## START GIVEN MATERIAL

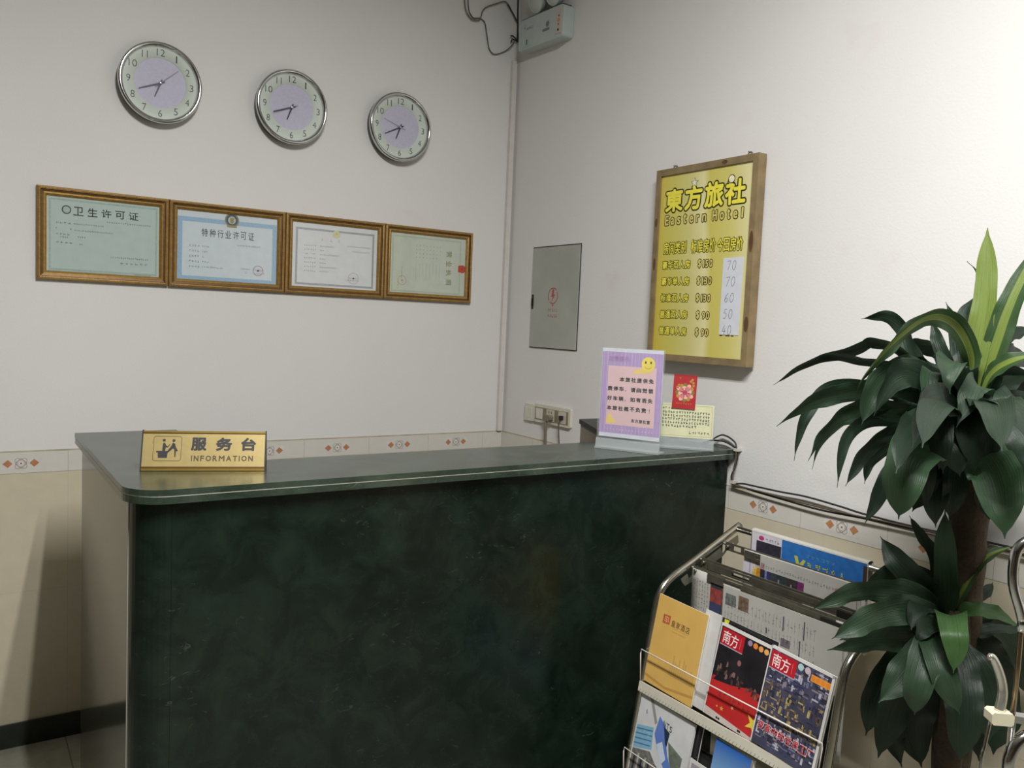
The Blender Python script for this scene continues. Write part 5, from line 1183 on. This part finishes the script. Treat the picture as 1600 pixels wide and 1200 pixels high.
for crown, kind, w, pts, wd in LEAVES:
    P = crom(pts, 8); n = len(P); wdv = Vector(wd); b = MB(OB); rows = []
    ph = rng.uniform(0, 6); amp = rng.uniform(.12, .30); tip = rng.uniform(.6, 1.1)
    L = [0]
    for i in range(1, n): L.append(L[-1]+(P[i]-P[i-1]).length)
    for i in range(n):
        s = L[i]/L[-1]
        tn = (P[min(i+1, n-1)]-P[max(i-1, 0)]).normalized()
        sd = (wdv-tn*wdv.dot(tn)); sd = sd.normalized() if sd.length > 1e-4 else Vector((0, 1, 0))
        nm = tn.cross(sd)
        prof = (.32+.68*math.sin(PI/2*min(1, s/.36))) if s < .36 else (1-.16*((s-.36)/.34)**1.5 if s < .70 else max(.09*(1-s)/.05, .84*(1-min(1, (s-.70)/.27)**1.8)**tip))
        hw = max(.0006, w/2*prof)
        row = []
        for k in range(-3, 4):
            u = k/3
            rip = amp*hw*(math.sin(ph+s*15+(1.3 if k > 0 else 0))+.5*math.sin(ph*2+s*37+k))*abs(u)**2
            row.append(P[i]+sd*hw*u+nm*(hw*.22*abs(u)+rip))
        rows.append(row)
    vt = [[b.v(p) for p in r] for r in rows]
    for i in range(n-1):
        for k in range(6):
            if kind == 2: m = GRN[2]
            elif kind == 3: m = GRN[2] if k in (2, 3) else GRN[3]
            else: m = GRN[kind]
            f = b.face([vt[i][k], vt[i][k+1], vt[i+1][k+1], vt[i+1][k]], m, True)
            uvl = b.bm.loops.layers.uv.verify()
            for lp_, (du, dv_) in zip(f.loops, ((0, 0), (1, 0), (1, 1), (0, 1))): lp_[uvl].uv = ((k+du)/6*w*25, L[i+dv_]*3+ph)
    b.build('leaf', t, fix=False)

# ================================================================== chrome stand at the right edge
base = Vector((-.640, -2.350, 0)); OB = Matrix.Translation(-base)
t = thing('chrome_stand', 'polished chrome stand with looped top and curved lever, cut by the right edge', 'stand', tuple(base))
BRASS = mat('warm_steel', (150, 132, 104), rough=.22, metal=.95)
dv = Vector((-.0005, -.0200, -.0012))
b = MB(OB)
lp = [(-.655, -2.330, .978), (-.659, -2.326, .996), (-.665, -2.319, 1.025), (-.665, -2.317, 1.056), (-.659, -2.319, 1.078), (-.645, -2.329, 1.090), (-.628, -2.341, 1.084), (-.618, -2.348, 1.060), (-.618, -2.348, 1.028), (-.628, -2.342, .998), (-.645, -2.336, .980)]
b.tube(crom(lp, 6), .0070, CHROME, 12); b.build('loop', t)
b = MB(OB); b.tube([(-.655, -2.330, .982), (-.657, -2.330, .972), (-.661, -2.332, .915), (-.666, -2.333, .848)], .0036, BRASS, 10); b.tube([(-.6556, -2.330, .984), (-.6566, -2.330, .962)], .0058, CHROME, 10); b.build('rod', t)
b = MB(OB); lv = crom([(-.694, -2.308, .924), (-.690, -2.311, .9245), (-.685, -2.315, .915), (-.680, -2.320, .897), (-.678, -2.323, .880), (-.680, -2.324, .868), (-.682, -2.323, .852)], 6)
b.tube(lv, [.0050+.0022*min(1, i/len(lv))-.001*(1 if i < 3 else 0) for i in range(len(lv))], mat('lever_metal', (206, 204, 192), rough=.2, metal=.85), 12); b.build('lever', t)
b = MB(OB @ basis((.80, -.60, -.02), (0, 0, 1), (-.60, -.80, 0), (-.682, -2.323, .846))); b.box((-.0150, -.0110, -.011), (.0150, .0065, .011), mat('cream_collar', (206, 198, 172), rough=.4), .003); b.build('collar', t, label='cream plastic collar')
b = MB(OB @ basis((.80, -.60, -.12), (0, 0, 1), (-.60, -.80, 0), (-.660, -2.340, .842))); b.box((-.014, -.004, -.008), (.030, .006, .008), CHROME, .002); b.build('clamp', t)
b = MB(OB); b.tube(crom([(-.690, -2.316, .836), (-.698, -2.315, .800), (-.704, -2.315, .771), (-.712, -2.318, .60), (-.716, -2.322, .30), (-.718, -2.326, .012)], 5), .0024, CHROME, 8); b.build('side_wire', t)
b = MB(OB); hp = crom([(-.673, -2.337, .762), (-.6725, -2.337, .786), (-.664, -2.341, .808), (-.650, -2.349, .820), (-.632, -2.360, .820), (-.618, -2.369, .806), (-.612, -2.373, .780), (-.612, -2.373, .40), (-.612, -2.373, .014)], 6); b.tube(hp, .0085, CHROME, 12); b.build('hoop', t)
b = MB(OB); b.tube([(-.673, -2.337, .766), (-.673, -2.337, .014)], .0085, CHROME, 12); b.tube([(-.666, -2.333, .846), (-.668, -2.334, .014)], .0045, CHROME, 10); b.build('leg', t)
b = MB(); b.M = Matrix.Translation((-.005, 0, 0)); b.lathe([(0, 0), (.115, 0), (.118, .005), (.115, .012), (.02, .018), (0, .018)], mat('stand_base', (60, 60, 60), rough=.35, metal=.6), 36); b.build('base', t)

## END GIVEN MATERIAL

YOUR TASK
Return the material word for word. Pictures are not part of the copy.

THE RESPONSE
The Blender Python script for this scene continues. Write part 5, from line 1183 on. This part finishes the script. Treat the picture as 1600 pixels wide and 1200 pixels high.
for crown, kind, w, pts, wd in LEAVES:
    P = crom(pts, 8); n = len(P); wdv = Vector(wd); b = MB(OB); rows = []
    ph = rng.uniform(0, 6); amp = rng.uniform(.12, .30); tip = rng.uniform(.6, 1.1)
    L = [0]
    for i in range(1, n): L.append(L[-1]+(P[i]-P[i-1]).length)
    for i in range(n):
        s = L[i]/L[-1]
        tn = (P[min(i+1, n-1)]-P[max(i-1, 0)]).normalized()
        sd = (wdv-tn*wdv.dot(tn)); sd = sd.normalized() if sd.length > 1e-4 else Vector((0, 1, 0))
        nm = tn.cross(sd)
        prof = (.32+.68*math.sin(PI/2*min(1, s/.36))) if s < .36 else (1-.16*((s-.36)/.34)**1.5 if s < .70 else max(.09*(1-s)/.05, .84*(1-min(1, (s-.70)/.27)**1.8)**tip))
        hw = max(.0006, w/2*prof)
        row = []
        for k in range(-3, 4):
            u = k/3
            rip = amp*hw*(math.sin(ph+s*15+(1.3 if k > 0 else 0))+.5*math.sin(ph*2+s*37+k))*abs(u)**2
            row.append(P[i]+sd*hw*u+nm*(hw*.22*abs(u)+rip))
        rows.append(row)
    vt = [[b.v(p) for p in r] for r in rows]
    for i in range(n-1):
        for k in range(6):
            if kind == 2: m = GRN[2]
            elif kind == 3: m = GRN[2] if k in (2, 3) else GRN[3]
            else: m = GRN[kind]
            f = b.face([vt[i][k], vt[i][k+1], vt[i+1][k+1], vt[i+1][k]], m, True)
            uvl = b.bm.loops.layers.uv.verify()
            for lp_, (du, dv_) in zip(f.loops, ((0, 0), (1, 0), (1, 1), (0, 1))): lp_[uvl].uv = ((k+du)/6*w*25, L[i+dv_]*3+ph)
    b.build('leaf', t, fix=False)

# ================================================================== chrome stand at the right edge
base = Vector((-.640, -2.350, 0)); OB = Matrix.Translation(-base)
t = thing('chrome_stand', 'polished chrome stand with looped top and curved lever, cut by the right edge', 'stand', tuple(base))
BRASS = mat('warm_steel', (150, 132, 104), rough=.22, metal=.95)
dv = Vector((-.0005, -.0200, -.0012))
b = MB(OB)
lp = [(-.655, -2.330, .978), (-.659, -2.326, .996), (-.665, -2.319, 1.025), (-.665, -2.317, 1.056), (-.659, -2.319, 1.078), (-.645, -2.329, 1.090), (-.628, -2.341, 1.084), (-.618, -2.348, 1.060), (-.618, -2.348, 1.028), (-.628, -2.342, .998), (-.645, -2.336, .980)]
b.tube(crom(lp, 6), .0070, CHROME, 12); b.build('loop', t)
b = MB(OB); b.tube([(-.655, -2.330, .982), (-.657, -2.330, .972), (-.661, -2.332, .915), (-.666, -2.333, .848)], .0036, BRASS, 10); b.tube([(-.6556, -2.330, .984), (-.6566, -2.330, .962)], .0058, CHROME, 10); b.build('rod', t)
b = MB(OB); lv = crom([(-.694, -2.308, .924), (-.690, -2.311, .9245), (-.685, -2.315, .915), (-.680, -2.320, .897), (-.678, -2.323, .880), (-.680, -2.324, .868), (-.682, -2.323, .852)], 6)
b.tube(lv, [.0050+.0022*min(1, i/len(lv))-.001*(1 if i < 3 else 0) for i in range(len(lv))], mat('lever_metal', (206, 204, 192), rough=.2, metal=.85), 12); b.build('lever', t)
b = MB(OB @ basis((.80, -.60, -.02), (0, 0, 1), (-.60, -.80, 0), (-.682, -2.323, .846))); b.box((-.0150, -.0110, -.011), (.0150, .0065, .011), mat('cream_collar', (206, 198, 172), rough=.4), .003); b.build('collar', t, label='cream plastic collar')
b = MB(OB @ basis((.80, -.60, -.12), (0, 0, 1), (-.60, -.80, 0), (-.660, -2.340, .842))); b.box((-.014, -.004, -.008), (.030, .006, .008), CHROME, .002); b.build('clamp', t)
b = MB(OB); b.tube(crom([(-.690, -2.316, .836), (-.698, -2.315, .800), (-.704, -2.315, .771), (-.712, -2.318, .60), (-.716, -2.322, .30), (-.718, -2.326, .012)], 5), .0024, CHROME, 8); b.build('side_wire', t)
b = MB(OB); hp = crom([(-.673, -2.337, .762), (-.6725, -2.337, .786), (-.664, -2.341, .808), (-.650, -2.349, .820), (-.632, -2.360, .820), (-.618, -2.369, .806), (-.612, -2.373, .780), (-.612, -2.373, .40), (-.612, -2.373, .014)], 6); b.tube(hp, .0085, CHROME, 12); b.build('hoop', t)
b = MB(OB); b.tube([(-.673, -2.337, .766), (-.673, -2.337, .014)], .0085, CHROME, 12); b.tube([(-.666, -2.333, .846), (-.668, -2.334, .014)], .0045, CHROME, 10); b.build('leg', t)
b = MB(); b.M = Matrix.Translation((-.005, 0, 0)); b.lathe([(0, 0), (.115, 0), (.118, .005), (.115, .012), (.02, .018), (0, .018)], mat('stand_base', (60, 60, 60), rough=.35, metal=.6), 36); b.build('base', t)